A Seamless Shopping Experience Comes to Car Buying
Let’s first start with what’s right in front of our noses – namely, that Amazon Autos is essentially bringing Amazon’s trademark seamless shopping experience to car buying. The platform currently lets consumers search for new Hyundai vehicles based on model, trim, color, and features. All of which sounds like pretty standard stuff and what one has come to expect from an Amazon e-commerce experience.
Goodbye Dealership Paperwork, Hello Digital Efficiency
Here’s where it gets interesting though: it also appears that Amazon will handle all the financing and paperwork right there on its website — meaning, no more sitting in some dealership office waiting for documents to print on what doesn’t just feel like a dot matrix printer from 1985 but, more often than not, actually is one.
Amazon Autos is kicking off with Hyundai in 48 major U.S. cities, including Atlanta, Boston, Chicago, LA, and New York. Once you’ve found your ride and sorted out the payment details, you just schedule a pickup time at the dealership of your choice. In theory, it is meant to be simple, clean, and efficient – something no has ever said in the history of car buying.
Ever.
The Hidden Advertising Goldmine
However, while all this just sounds fine and dandy for the average car consumer, there is also a much more important angle to this story from Amazon’s perspective.
And it all comes down to one word: advertising.
The not so obvious game-changer here is what this play can do for Amazon’s advertising potential.
Think about it – car companies are some of the biggest spenders in advertising. In fact, it was Don Draper who once said, “Every agency on Madison Avenue is defined by the moment they got their car. When we land Jaguar, the world will know we have arrived.”
And, yet, until now, the auto makers haven’t been playing in Amazon’s sandbox the same way traditional CPG manufacturers have been. For years, CPGs have been paying Amazon to feature ads on their products or to rank higher in searches, but that idea for new cars has heretofore never existed on Amazon’s website.
From Mass Marketing to Personalized Car Shopping
Moreover, traditional automotive advertising has been stuck in the stone age. Every NFL game, every NBA game, every PGA golf tournament, etc. features a myriad of car television commercials. It is a one-to-many approach. Car ads, in other words, have historically been about as personalized as a Sears catalog. Consumers simply just don’t get served personalized car ads the way they do with other products, especially for new vehicles.
So, instead, imagine combining Amazon’s sophisticated advertising ecosystem and treasure drove of first-party data with automotive sales – i.e. seeing targeted, personalized car recommendations based on actual shopping behavior. When you’re actively looking for an SUV with five seats for your family, relevant automakers can serve up exactly what you’re looking for in real-time, and with or without immediate ad incentives, too.

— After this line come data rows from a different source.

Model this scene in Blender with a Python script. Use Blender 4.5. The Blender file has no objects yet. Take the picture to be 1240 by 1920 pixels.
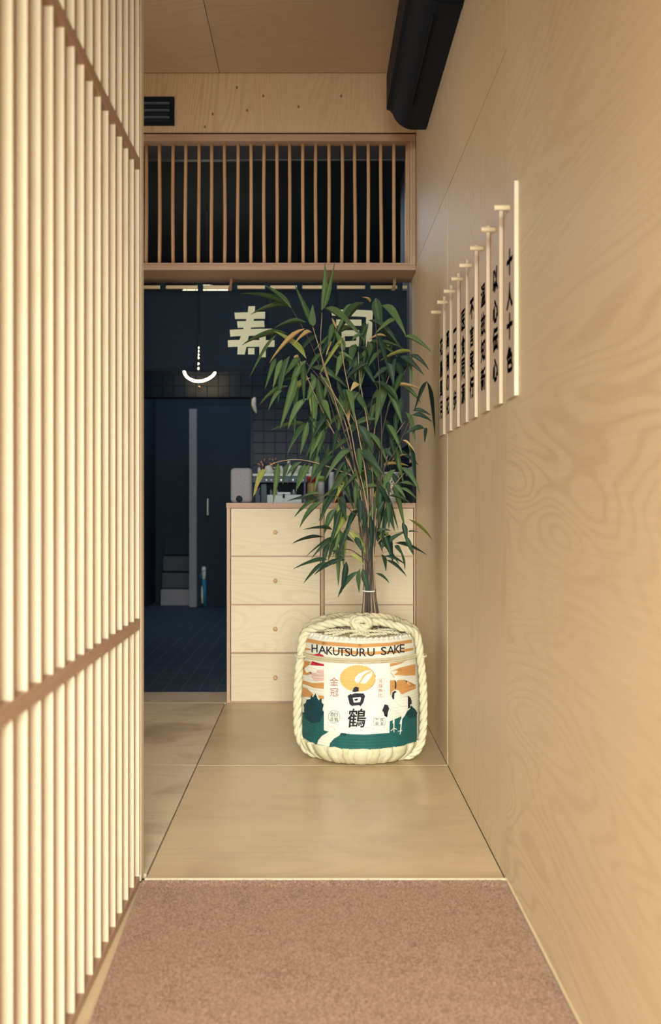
import bpy, bmesh, math, random
from mathutils import Vector, Matrix
random.seed(7)
S = bpy.context.scene
C = S.collection
PI = math.pi
# ------------------------------------------------------------------ camera
F, VX, VY, H = 1850.0, 592.0, 945.0, 1.05      # focal length and vanishing point in 1240x1920 pixels, eye height
cd = bpy.data.cameras.new('camera'); cam = bpy.data.objects.new('camera', cd); C.objects.link(cam)
cam.location = (0, 0, H); cam.rotation_euler = (PI/2, 0, 0)
cd.sensor_fit = 'VERTICAL'; cd.sensor_height = 36; cd.lens = F/1920*36
cd.shift_x = (620-VX)/1920; cd.shift_y = -(960-VY)/1920
cd.dof.use_dof = True; cd.dof.focus_distance = 4.1; cd.dof.aperture_fstop = 2.8
cd.clip_start = 0.02
S.camera = cam
# ------------------------------------------------------------------ light
w = bpy.data.worlds.new('world'); S.world = w; w.use_nodes = True
w.node_tree.nodes['Background'].inputs[0].default_value = (0.95, 0.97, 1.0, 1)
w.node_tree.nodes['Background'].inputs[1].default_value = 2.0
def area(name, loc, rot, sx, sy, power, col):
    l = bpy.data.lights.new(name, 'AREA'); l.shape = 'RECTANGLE'; l.size = sx; l.size_y = sy; l.energy = power; l.color = col
    o = bpy.data.objects.new(name, l); C.objects.link(o); o.location = loc; o.rotation_euler = rot
    return o
area('street_daylight', (-0.1, -6.0, 2.7), (math.radians(83), 0, 0), 4.2, 4.2, 2950, (0.95, 1.0, 0.95))
area('side_daylight', (-1.62, 3.9, 1.7), (0, math.radians(-90), 0), 1.6, 1.6, 14, (1.0, 0.98, 0.95))
area('bar_fill_light', (-0.3, 7.2, 3.05), (0, 0, 0), 1.4, 1.4, 19, (0.66, 0.82, 1.0))  # added cool fill that lifts the dark bar, not a fixture of the room
area('back_passage_fill_light', (-1.0, 9.4, 3.05), (0, 0, 0), .8, .8, 14, (0.7, 0.85, 1.0))  # added fill to brighten the passage beyond the doorway, no real lamp there
S.view_settings.view_transform = 'Standard'; S.view_settings.look = 'None'
S.view_settings.exposure = 0.0; S.view_settings.gamma = 1.0; S.view_settings.use_curve_mapping = False

def srgb(r, g, b):
    f = lambda c: (c/255/12.92 if c <= 10 else ((c/255+0.055)/1.055)**2.4)
    return (f(r), f(g), f(b), 1)
def at(x, y, Y): return Vector(((x-VX)*Y/F, Y, H+(VY-y)*Y/F))
# ------------------------------------------------------------------ materials
class NT:
    def __init__(s, name):
        s.m = bpy.data.materials.new(name); s.m.use_nodes = True; s.t = s.m.node_tree
        s.b = s.t.nodes['Principled BSDF']
    def n(s, kind, **kw):
        x = s.t.nodes.new(kind)
        for k, v in kw.items():
            if k.startswith('_'): setattr(x, k[1:], v)
            else: x.inputs[int(k[1:]) if k[0] == 'i' and k[1:].isdigit() else k].default_value = v
        return x
    def l(s, a, b): s.t.links.new(a, b)
    def math(s, op, a, b=None):
        x = s.t.nodes.new('ShaderNodeMath'); x.operation = op
        for i, v in enumerate((a, b)):
            if v is None: continue
            if isinstance(v, (int, float)): x.inputs[i].default_value = v
            else: s.l(v, x.inputs[i])
        return x.outputs[0]
    def mix(s, f, a, b, bl='MIX'):
        x = s.t.nodes.new('ShaderNodeMix'); x.data_type = 'RGBA'; x.blend_type = bl
        for i, v in ((0, f), (6, a), (7, b)):
            if isinstance(v, (int, float, tuple)): x.inputs[i].default_value = v
            else: s.l(v, x.inputs[i])
        return x.outputs[2]
    def coord(s, scale, rnd=True):
        tc = s.n('ShaderNodeTexCoord'); src = tc.outputs['Object']
        if rnd:
            oi = s.n('ShaderNodeObjectInfo'); v = s.n('ShaderNodeVectorMath', _operation='ADD')
            sc = s.n('ShaderNodeMath', _operation='MULTIPLY', i1=37.0); s.l(oi.outputs['Random'], sc.inputs[0])
            s.l(src, v.inputs[0]); s.l(sc.outputs[0], v.inputs[1]); src = v.outputs[0]
        mp = s.n('ShaderNodeMapping'); mp.inputs['Scale'].default_value = scale; s.l(src, mp.inputs['Vector'])
        return mp.outputs[0]
    def noise(s, vec, scale, detail=3, rough=.5, dist=0):
        x = s.n('ShaderNodeTexNoise', Scale=scale, Detail=detail, Roughness=rough, Distortion=dist); s.l(vec, x.inputs['Vector']); return x.outputs['Fac']
    def ramp(s, fac, p0, p1):
        x = s.n('ShaderNodeMapRange'); x.inputs[1].default_value = p0; x.inputs[2].default_value = p1; s.l(fac, x.inputs[0]); return x.outputs[0]
    def bump(s, h, strength, dist=.002):
        x = s.n('ShaderNodeBump', Strength=strength, Distance=dist); s.l(h, x.inputs['Height']); s.l(x.outputs[0], s.b.inputs['Normal'])

def wood(name, base, grain, axis='z', rings=14., size=1.3, rough=.5, fine=.35, figure=.5, spec=.3, wear=0, tint=.06):
    """rotary-cut birch: contour lines of a stretched noise field, fine fibres along the grain"""
    m = NT(name)
    k = {'x': 0, 'y': 1, 'z': 2}[axis]
    sc = [1, 1, 1]; sc[k] = .22
    fn = [1, 1, 1]; fn[k] = .02
    v = m.coord(tuple(sc)); vf = m.coord(tuple(fn))
    h = m.noise(v, size, 2.5, .45, .6)
    s1 = m.math('SINE', m.math('MULTIPLY', h, rings*6.283))
    s1 = m.ramp(s1, .1, 1.0)
    fb = m.ramp(m.noise(vf, 160, 2, .6), .35, .7)
    bl = m.ramp(m.noise(v, 2.2, 2, .5), .3, .75)
    fac = m.math('ADD', m.math('MULTIPLY', m.math('MULTIPLY', s1, figure), bl), m.math('MULTIPLY', fb, fine*.5))
    c = m.mix(fac, base, grain)
    oi = m.n('ShaderNodeObjectInfo')
    tv = m.math('ADD', m.math('MULTIPLY', oi.outputs['Random'], tint*2), 1-tint)
    hsv = m.n('ShaderNodeHueSaturation'); m.l(c, hsv.inputs['Color']); m.l(tv, hsv.inputs['Value'])
    c = hsv.outputs[0]
    if wear:
        wn = m.ramp(m.noise(m.coord((1, 1, 1)), 3.0, 5, .6, .4), .48, .78)
        c = m.mix(m.math('MULTIPLY', wn, wear), c, srgb(128, 96, 74))
    m.l(c, m.b.inputs['Base Color'])
    m.b.inputs['Roughness'].default_value = rough; m.b.inputs['Specular IOR Level'].default_value = spec
    m.bump(fb, .08, .001)
    return m.m
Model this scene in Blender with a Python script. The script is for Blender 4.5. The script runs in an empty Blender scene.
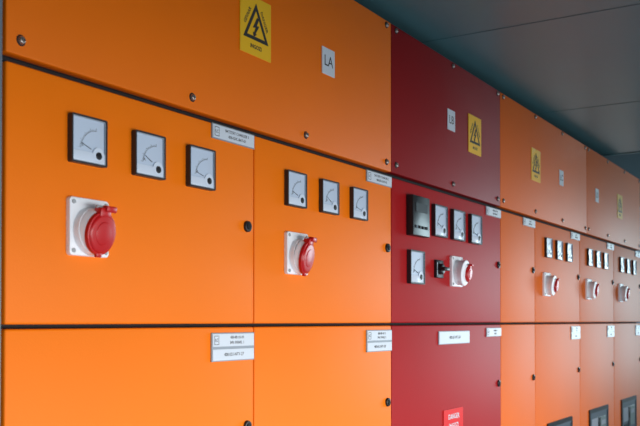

The traditional car buying experience has long been ripe for disruption. It is an experience of wasted hours as guys with too much chest hair named Larry try to upsell rustproofiing and warranty options. On the one hand, Amazon Autos strips away all that nonsense – find your car, handle the details online, pick it up, done.
While on the other hand, it also represents much more than that. It represents a fundamental shift in how advertising will merge with car buying to give consumers more power and control over their car buying experiences. Consumers will win when they see more ads tailored to them as individuals, and, of course, Amazon and the car companies will win when this happens, too.
Amazon’s $20.8 Billion Endgame
Amazon Autos, therefore, isn’t just changing how we buy cars; it’s rewriting the rules of automotive sales and marketing.
Amazon is as much a media company as it is a retailer. And Hyundai is just the beginning. As Ford, Toyota, and others potentially roll onto the platform, Amazon may end up having more than one Don Draper Jaguar. It may end up owning the whole lot, figuratively and literally.
And with it all will come a new platform through which Amazon can command its fair share of the U.S. automobile industry’s $20.8 billion yearly advertising spend.
If that’s not a game changer, I don’t know what is.